206Ein Verstoß gegen den materiellrechtlichen ordre public setzt voraus, dass das Ergebnis mit wesentlichen Grundsätzen des deutschen Rechts offensichtlich unvereinbar ist. Das ist der Fall, wenn der Schiedsspruch eine Norm verletzt, die die Grundlagen des staatlichen oder wirtschaftlichen Lebens regelt, oder wenn er zu deutschen Gerechtigkeitsvorstellungen in einem untragbaren Widerspruch steht. Der Schiedsspruch muss mithin die elementaren Grundlagen der Rechtsordnung verletzen. Danach stellt nicht jeder Widerspruch der Entscheidung eines Schiedsgerichts zu zwingenden Vorschriften des deutschen Rechts einen Verstoß gegen den ordre public dar. Vielmehr muss es sich um eine nicht abdingbare Norm handeln, die Ausdruck einer für die Rechtsordnung grundlegenden Wertentscheidung des Gesetzgebers ist (st. Rspr., vgl. BGH, Beschluss vom 05.03.2020 – I ZB 49/19, juris, Rn. 9 m. w. N.; vgl. auch Senat, Beschlüsse vom 04.08.2017 – 19 Sch 6/17, juris, Rn. 18; vom 30.12.2015 – 19 Sch 27/14, juris, Rn. 42).
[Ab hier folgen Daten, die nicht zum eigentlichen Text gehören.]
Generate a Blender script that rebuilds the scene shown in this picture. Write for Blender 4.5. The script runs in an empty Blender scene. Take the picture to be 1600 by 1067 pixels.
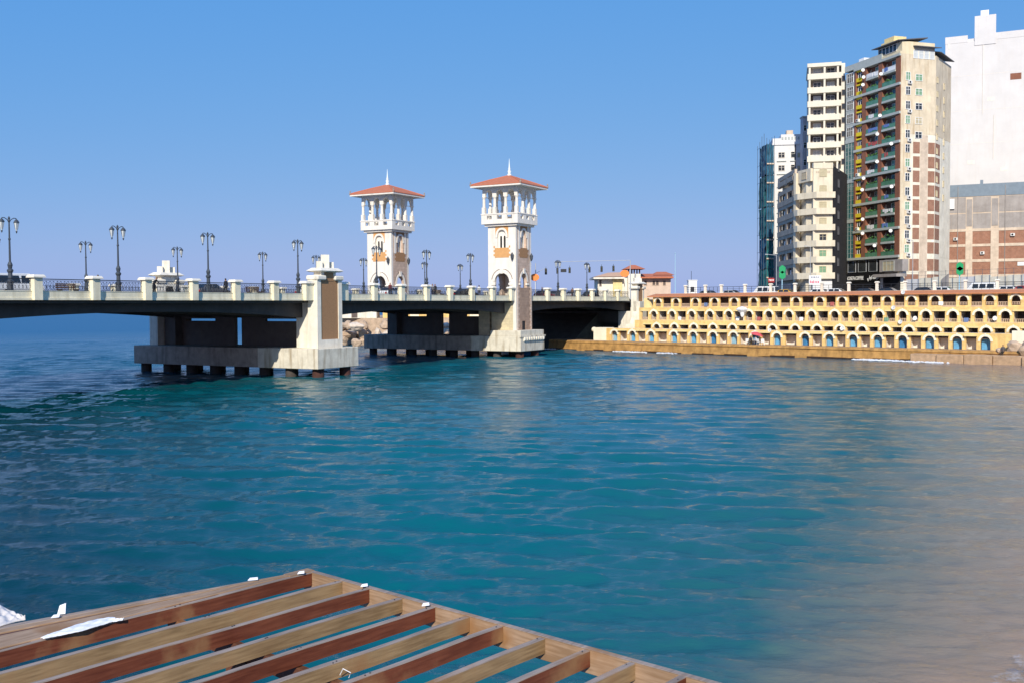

Das ist der Fall, wenn eine Norm verletzt wird, welche die Grundlagen des staatlichen oder wirtschaftlichen Lebens regelt, oder wenn der Schiedsspruch in einem untragbaren Widerspruch zu deutschen Gerechtigkeitsvorstellungen steht, er also die elementaren Grundlagen der Rechtsordnung verletzt (BGH, Beschluss vom 30.10.2008 – III ZB 17/08, juris, Rn. 5). Daran fehlt es indes.
207bb)
208Die Ausführungen der Antragstellerin (S. 46 f. Antragsschrift, Bl. 49 f. d. A.) erschöpfen sich im Verlangen nach einer révision au fond. Die Antragstellerin unterbreitet im Wesentlichen diejenigen Aspekte, die sie zuvor als Gehörsverletzungen hat bewertet sehen wollen, ein weiteres Mal verbunden mit der Erläuterung ihres Rechtsstandpunktes, es handle sich um eine Verletzung des (materiellrechtlichen) ordre public und die Ausführungen des Schiedsgerichts seien von Willkür und sachfremden sowie widersinnigen Erwägungen geprägt. Für diese Annahme besteht auf Grundlage vorstehender Ausführungen indes keine Veranlassung.
209Soweit die Antragstellerin geltend macht, es sei unstreitig, dass das Projekt abgeschlossen und die Software übergeben worden sei (S. 47 der Antragsschrift, Bl. 50 d. A.), kann dies dahinstehen. Entscheidend ist, dass die Antragsgegnerin behauptet hat, ihr Auftrag habe nur im Bereitstellen (personeller) Ressourcen ohne Übernahme einer Ergebnisverantwortlichkeit bestanden. Es verstößt nicht gegen den ordre public und ist insbesondere weder willkürlich, noch sachfremd oder widersinnig, wenn das Schiedsgericht aufgrund dieses Vortrages der Antragsgegnerin ergänzenden Vortrag zum Zustandekommen einer oder mehrerer verbindlicher Vereinbarungen über das Erzielen bestimmter Ergebnisse zu einem bestimmten Zeitpunkt für erforderlich erachtet. Ein Verstoß gegen Grundprinzipien der deutschen Rechtsordnung ist nicht festzustellen.
210III.
211Die Kostenentscheidung beruht auf § 91 Abs. 1 ZPO, die Festsetzung des Gegenstandswertes auf den § 48 Abs. 1 GKG, 3 ZPO.